--- BEGIN ---
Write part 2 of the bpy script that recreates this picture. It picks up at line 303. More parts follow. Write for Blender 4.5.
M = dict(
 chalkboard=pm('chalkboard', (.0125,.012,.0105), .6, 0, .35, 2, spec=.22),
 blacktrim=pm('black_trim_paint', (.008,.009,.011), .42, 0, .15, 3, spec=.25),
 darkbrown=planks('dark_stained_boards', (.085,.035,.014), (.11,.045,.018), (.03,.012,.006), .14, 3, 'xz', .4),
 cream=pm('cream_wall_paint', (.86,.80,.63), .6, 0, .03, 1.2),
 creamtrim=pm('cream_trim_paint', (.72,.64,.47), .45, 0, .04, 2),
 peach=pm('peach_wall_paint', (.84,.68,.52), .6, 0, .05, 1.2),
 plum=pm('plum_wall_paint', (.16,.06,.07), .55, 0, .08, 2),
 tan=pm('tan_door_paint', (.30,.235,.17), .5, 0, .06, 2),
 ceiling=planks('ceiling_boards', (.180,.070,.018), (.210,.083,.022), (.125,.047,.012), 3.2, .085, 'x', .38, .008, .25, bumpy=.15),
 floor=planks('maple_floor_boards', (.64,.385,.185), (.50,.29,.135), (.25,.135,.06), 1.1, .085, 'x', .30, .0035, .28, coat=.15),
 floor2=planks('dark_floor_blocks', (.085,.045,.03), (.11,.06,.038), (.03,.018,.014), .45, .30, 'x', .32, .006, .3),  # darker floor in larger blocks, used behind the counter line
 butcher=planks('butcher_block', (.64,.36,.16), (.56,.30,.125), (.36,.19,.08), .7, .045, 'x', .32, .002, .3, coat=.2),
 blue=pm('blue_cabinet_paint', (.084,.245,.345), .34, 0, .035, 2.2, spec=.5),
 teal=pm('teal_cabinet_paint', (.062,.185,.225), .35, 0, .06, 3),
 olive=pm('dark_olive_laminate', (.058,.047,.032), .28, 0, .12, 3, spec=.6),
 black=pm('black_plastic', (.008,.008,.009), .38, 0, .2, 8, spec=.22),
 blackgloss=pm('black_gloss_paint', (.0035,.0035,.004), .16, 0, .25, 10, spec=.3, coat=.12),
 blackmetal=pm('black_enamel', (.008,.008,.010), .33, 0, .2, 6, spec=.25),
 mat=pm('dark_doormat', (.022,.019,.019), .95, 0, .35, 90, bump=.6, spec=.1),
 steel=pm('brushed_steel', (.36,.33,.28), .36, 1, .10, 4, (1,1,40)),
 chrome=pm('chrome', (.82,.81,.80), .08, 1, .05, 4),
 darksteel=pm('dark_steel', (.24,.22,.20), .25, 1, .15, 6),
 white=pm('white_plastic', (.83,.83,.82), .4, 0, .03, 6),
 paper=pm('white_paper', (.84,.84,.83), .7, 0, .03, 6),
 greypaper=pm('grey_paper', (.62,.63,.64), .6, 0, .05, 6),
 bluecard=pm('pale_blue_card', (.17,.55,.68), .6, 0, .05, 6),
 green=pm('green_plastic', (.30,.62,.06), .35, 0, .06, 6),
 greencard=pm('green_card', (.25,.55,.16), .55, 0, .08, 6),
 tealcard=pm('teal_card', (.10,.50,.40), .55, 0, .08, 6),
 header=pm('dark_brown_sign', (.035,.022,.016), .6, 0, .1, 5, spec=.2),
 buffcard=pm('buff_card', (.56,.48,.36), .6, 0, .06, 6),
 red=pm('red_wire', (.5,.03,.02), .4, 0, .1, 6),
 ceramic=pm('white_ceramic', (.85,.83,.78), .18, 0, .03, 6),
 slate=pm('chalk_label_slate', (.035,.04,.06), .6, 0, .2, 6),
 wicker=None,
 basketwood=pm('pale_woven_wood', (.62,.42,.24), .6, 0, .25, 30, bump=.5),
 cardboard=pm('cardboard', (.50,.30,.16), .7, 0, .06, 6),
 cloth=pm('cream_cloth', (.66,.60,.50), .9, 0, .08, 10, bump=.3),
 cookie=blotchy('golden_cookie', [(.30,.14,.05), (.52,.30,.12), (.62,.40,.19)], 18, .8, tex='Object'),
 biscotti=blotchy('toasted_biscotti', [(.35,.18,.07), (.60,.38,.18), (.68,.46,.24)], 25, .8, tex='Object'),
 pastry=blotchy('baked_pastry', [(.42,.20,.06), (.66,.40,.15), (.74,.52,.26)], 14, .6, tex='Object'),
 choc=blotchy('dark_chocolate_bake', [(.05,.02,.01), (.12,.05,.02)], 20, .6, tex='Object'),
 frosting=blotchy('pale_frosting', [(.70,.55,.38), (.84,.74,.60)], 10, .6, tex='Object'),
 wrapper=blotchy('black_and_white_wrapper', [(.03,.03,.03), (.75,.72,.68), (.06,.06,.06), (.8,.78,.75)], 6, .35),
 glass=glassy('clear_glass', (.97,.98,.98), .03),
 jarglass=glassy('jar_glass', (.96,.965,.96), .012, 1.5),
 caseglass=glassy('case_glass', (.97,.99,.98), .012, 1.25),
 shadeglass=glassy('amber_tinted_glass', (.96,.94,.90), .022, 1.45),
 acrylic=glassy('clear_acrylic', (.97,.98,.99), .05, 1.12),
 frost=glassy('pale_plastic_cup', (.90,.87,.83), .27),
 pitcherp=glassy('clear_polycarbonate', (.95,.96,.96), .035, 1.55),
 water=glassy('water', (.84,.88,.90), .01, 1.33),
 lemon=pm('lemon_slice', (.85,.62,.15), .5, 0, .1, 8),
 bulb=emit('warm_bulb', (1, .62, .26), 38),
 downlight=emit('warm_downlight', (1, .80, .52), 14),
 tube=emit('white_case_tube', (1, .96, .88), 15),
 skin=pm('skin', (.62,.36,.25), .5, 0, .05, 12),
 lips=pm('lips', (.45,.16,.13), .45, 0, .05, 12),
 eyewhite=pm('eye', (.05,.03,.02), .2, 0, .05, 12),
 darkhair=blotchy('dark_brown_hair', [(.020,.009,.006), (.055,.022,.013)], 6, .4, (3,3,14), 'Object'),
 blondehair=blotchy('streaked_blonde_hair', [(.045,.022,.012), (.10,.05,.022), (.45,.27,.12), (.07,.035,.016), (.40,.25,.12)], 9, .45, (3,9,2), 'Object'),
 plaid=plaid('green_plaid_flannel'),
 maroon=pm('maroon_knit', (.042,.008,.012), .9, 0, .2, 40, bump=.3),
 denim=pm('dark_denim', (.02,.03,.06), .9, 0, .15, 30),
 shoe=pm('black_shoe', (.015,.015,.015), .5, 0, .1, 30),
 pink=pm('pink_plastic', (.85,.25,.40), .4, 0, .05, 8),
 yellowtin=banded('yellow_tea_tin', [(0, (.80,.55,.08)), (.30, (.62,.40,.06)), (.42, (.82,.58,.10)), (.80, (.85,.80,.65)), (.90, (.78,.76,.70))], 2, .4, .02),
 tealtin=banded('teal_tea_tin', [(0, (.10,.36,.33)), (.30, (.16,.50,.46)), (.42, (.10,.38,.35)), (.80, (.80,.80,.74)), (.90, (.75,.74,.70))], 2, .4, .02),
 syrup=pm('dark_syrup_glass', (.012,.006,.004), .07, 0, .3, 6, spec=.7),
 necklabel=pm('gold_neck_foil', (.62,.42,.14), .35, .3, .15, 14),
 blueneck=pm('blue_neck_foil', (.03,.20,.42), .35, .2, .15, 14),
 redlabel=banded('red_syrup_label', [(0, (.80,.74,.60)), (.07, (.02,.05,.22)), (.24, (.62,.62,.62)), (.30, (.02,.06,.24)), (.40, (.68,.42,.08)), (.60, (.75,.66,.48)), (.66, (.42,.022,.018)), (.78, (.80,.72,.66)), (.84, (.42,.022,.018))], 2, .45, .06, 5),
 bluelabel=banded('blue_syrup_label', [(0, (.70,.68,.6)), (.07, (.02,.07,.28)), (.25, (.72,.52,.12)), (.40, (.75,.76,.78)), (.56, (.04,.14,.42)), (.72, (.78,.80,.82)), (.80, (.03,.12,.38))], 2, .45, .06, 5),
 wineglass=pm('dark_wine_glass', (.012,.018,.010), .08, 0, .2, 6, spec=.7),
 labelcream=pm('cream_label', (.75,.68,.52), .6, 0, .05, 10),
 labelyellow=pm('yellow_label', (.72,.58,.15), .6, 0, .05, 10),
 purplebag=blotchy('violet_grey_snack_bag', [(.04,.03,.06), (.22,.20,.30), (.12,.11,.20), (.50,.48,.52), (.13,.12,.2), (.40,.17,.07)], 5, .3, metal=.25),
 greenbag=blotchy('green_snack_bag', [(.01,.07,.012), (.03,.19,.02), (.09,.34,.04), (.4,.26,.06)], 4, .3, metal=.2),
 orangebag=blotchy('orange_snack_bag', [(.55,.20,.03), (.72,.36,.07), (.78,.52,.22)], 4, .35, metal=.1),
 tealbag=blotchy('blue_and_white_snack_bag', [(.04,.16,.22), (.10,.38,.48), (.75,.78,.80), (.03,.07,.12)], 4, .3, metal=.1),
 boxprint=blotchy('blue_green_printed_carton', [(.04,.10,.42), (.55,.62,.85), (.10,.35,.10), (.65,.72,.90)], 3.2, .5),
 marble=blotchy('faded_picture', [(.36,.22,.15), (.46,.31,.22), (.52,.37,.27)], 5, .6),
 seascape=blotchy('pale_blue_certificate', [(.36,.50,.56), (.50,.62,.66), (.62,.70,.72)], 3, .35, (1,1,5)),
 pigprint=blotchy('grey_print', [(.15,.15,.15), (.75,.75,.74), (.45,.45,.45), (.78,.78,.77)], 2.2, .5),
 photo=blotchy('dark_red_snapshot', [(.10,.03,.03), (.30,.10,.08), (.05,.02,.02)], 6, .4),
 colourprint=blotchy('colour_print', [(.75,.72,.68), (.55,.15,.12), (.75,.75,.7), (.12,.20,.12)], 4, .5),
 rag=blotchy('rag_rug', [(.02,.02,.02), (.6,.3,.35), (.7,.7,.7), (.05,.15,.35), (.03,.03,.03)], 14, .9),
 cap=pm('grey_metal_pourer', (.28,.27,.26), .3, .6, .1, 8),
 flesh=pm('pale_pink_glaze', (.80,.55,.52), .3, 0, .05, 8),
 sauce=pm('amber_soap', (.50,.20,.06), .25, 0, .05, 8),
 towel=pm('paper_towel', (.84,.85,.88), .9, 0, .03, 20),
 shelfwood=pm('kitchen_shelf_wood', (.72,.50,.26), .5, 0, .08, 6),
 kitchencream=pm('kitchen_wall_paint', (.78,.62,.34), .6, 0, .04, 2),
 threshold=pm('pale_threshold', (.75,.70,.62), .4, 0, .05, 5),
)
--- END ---
--- BEGIN ---
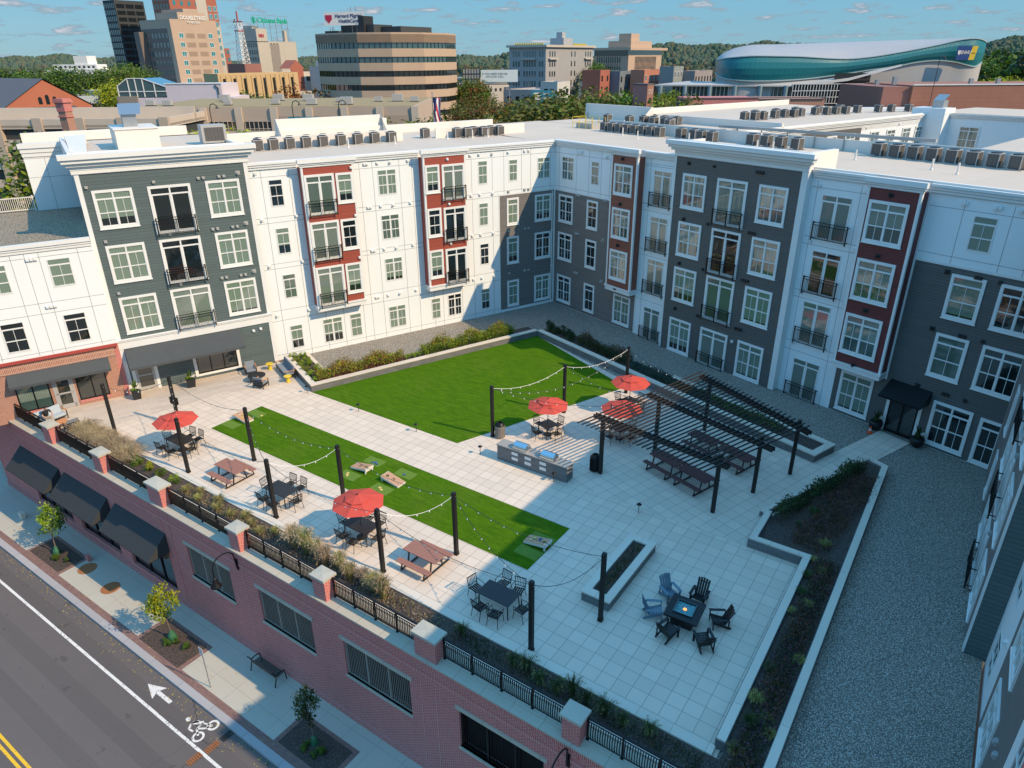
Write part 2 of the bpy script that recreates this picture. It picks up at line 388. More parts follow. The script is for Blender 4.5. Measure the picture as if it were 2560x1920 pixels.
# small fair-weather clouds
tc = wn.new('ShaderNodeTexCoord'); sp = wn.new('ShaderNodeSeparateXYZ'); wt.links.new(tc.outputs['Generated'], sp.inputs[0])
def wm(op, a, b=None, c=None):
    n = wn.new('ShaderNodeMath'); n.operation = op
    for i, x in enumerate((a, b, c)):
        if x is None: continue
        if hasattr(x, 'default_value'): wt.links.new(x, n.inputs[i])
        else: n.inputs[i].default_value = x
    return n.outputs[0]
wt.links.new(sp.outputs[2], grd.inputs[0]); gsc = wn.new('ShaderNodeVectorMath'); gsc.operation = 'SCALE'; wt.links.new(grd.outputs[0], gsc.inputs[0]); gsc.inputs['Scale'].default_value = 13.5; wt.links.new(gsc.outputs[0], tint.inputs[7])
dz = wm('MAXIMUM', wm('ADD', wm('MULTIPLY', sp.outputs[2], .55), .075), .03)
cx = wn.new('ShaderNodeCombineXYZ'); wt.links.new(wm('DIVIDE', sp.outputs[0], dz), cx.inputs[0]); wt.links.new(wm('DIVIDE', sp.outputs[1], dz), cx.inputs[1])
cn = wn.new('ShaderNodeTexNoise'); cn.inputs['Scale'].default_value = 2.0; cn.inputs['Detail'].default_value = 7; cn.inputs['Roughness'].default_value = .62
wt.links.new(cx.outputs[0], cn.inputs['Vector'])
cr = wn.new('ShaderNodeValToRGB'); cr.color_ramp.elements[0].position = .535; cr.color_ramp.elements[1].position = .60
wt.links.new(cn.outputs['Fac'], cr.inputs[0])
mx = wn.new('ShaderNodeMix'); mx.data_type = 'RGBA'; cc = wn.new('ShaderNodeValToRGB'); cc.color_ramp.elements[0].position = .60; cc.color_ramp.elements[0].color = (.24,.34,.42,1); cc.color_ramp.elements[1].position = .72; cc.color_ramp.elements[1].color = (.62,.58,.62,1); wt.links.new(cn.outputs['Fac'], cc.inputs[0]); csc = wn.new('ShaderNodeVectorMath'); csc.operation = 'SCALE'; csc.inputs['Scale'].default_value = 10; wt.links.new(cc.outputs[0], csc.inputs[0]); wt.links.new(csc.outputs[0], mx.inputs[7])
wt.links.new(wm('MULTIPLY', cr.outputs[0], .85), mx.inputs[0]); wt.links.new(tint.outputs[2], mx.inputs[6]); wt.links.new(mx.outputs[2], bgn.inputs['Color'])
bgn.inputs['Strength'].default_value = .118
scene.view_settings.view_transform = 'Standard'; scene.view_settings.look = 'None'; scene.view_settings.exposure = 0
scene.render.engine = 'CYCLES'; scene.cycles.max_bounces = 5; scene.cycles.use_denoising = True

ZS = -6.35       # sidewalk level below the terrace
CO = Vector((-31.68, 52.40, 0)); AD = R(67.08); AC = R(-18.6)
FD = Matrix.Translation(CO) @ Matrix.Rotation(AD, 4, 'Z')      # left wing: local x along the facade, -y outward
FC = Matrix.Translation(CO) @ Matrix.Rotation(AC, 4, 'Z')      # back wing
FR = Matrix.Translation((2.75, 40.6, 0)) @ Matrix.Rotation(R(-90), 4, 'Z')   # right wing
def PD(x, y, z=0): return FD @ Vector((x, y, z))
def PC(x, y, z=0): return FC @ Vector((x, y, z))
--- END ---
--- BEGIN ---
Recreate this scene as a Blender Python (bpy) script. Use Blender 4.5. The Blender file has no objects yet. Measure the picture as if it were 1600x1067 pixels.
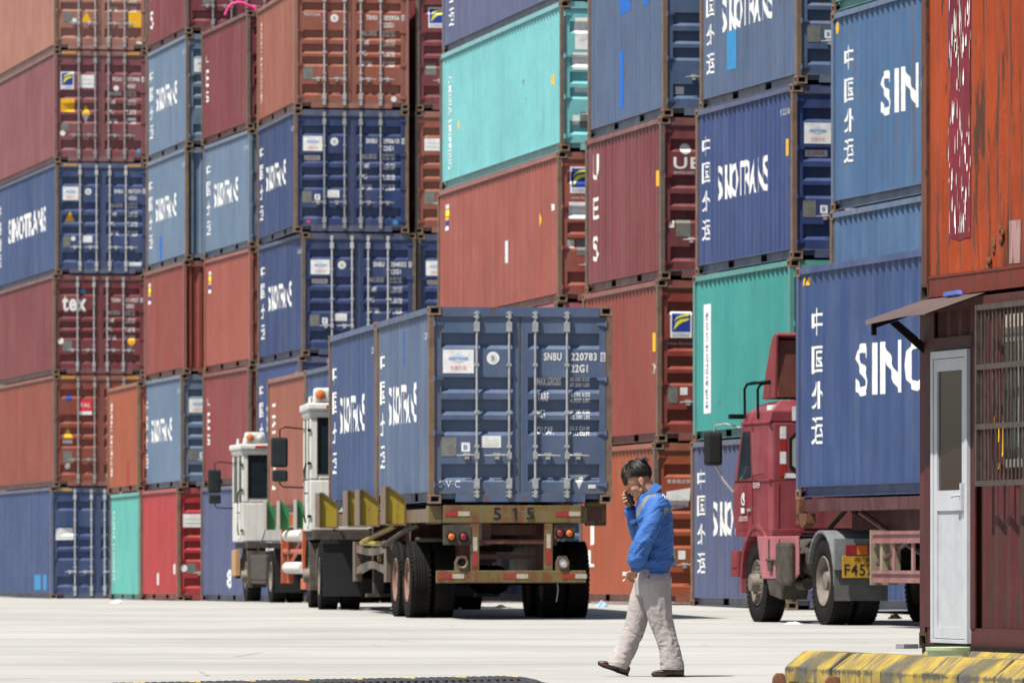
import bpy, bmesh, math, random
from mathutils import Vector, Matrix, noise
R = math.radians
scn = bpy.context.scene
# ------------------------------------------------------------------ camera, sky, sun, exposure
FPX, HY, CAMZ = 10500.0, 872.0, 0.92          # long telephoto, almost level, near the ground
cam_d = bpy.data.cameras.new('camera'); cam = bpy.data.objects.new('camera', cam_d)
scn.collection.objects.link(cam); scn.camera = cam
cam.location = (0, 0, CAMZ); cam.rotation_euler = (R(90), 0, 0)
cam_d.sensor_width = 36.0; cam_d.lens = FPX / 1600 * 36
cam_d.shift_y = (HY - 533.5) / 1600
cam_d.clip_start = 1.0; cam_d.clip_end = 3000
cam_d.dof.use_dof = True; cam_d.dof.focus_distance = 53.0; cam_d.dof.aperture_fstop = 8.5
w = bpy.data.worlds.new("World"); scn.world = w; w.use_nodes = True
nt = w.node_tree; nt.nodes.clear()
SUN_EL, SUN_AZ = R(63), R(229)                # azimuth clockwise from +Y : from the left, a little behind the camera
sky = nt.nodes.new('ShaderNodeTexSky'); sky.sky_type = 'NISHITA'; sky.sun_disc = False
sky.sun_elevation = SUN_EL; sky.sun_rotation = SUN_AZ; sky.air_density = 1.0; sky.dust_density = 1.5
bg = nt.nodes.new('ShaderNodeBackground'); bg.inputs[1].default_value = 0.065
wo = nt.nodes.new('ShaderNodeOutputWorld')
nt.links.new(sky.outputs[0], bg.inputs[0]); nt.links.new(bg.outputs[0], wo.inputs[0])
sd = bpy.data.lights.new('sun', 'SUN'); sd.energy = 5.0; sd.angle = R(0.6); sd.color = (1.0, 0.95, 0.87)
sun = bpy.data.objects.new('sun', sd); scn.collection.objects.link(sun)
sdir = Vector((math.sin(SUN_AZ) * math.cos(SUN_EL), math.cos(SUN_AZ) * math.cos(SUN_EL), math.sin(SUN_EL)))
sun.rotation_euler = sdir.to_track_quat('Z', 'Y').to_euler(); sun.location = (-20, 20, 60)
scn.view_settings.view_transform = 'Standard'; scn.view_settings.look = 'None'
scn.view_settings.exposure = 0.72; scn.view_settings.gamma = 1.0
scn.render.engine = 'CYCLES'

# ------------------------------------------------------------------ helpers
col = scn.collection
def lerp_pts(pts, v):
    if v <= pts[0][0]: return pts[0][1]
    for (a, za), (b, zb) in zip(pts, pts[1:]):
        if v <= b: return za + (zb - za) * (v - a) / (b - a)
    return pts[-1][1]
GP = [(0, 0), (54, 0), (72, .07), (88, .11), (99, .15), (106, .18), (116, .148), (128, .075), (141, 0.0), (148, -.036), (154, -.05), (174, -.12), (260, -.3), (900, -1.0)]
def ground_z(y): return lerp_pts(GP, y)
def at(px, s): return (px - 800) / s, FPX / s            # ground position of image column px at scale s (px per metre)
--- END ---
Above are the records. Print exactly the lines from the one containing "Recreate this scene" to the one containing "scn.render.engine = 'CYCLES'", both included, and nothing else; pictures are excluded.

Recreate this scene as a Blender Python (bpy) script. Use Blender 4.5. The Blender file has no objects yet. Measure the picture as if it were 1600x1067 pixels.
import bpy, bmesh, math, random
from mathutils import Vector, Matrix, noise
R = math.radians
scn = bpy.context.scene
# ------------------------------------------------------------------ camera, sky, sun, exposure
FPX, HY, CAMZ = 10500.0, 872.0, 0.92          # long telephoto, almost level, near the ground
cam_d = bpy.data.cameras.new('camera'); cam = bpy.data.objects.new('camera', cam_d)
scn.collection.objects.link(cam); scn.camera = cam
cam.location = (0, 0, CAMZ); cam.rotation_euler = (R(90), 0, 0)
cam_d.sensor_width = 36.0; cam_d.lens = FPX / 1600 * 36
cam_d.shift_y = (HY - 533.5) / 1600
cam_d.clip_start = 1.0; cam_d.clip_end = 3000
cam_d.dof.use_dof = True; cam_d.dof.focus_distance = 53.0; cam_d.dof.aperture_fstop = 8.5
w = bpy.data.worlds.new("World"); scn.world = w; w.use_nodes = True
nt = w.node_tree; nt.nodes.clear()
SUN_EL, SUN_AZ = R(63), R(229)                # azimuth clockwise from +Y : from the left, a little behind the camera
sky = nt.nodes.new('ShaderNodeTexSky'); sky.sky_type = 'NISHITA'; sky.sun_disc = False
sky.sun_elevation = SUN_EL; sky.sun_rotation = SUN_AZ; sky.air_density = 1.0; sky.dust_density = 1.5
bg = nt.nodes.new('ShaderNodeBackground'); bg.inputs[1].default_value = 0.065
wo = nt.nodes.new('ShaderNodeOutputWorld')
nt.links.new(sky.outputs[0], bg.inputs[0]); nt.links.new(bg.outputs[0], wo.inputs[0])
sd = bpy.data.lights.new('sun', 'SUN'); sd.energy = 5.0; sd.angle = R(0.6); sd.color = (1.0, 0.95, 0.87)
sun = bpy.data.objects.new('sun', sd); scn.collection.objects.link(sun)
sdir = Vector((math.sin(SUN_AZ) * math.cos(SUN_EL), math.cos(SUN_AZ) * math.cos(SUN_EL), math.sin(SUN_EL)))
sun.rotation_euler = sdir.to_track_quat('Z', 'Y').to_euler(); sun.location = (-20, 20, 60)
scn.view_settings.view_transform = 'Standard'; scn.view_settings.look = 'None'
scn.view_settings.exposure = 0.72; scn.view_settings.gamma = 1.0
scn.render.engine = 'CYCLES'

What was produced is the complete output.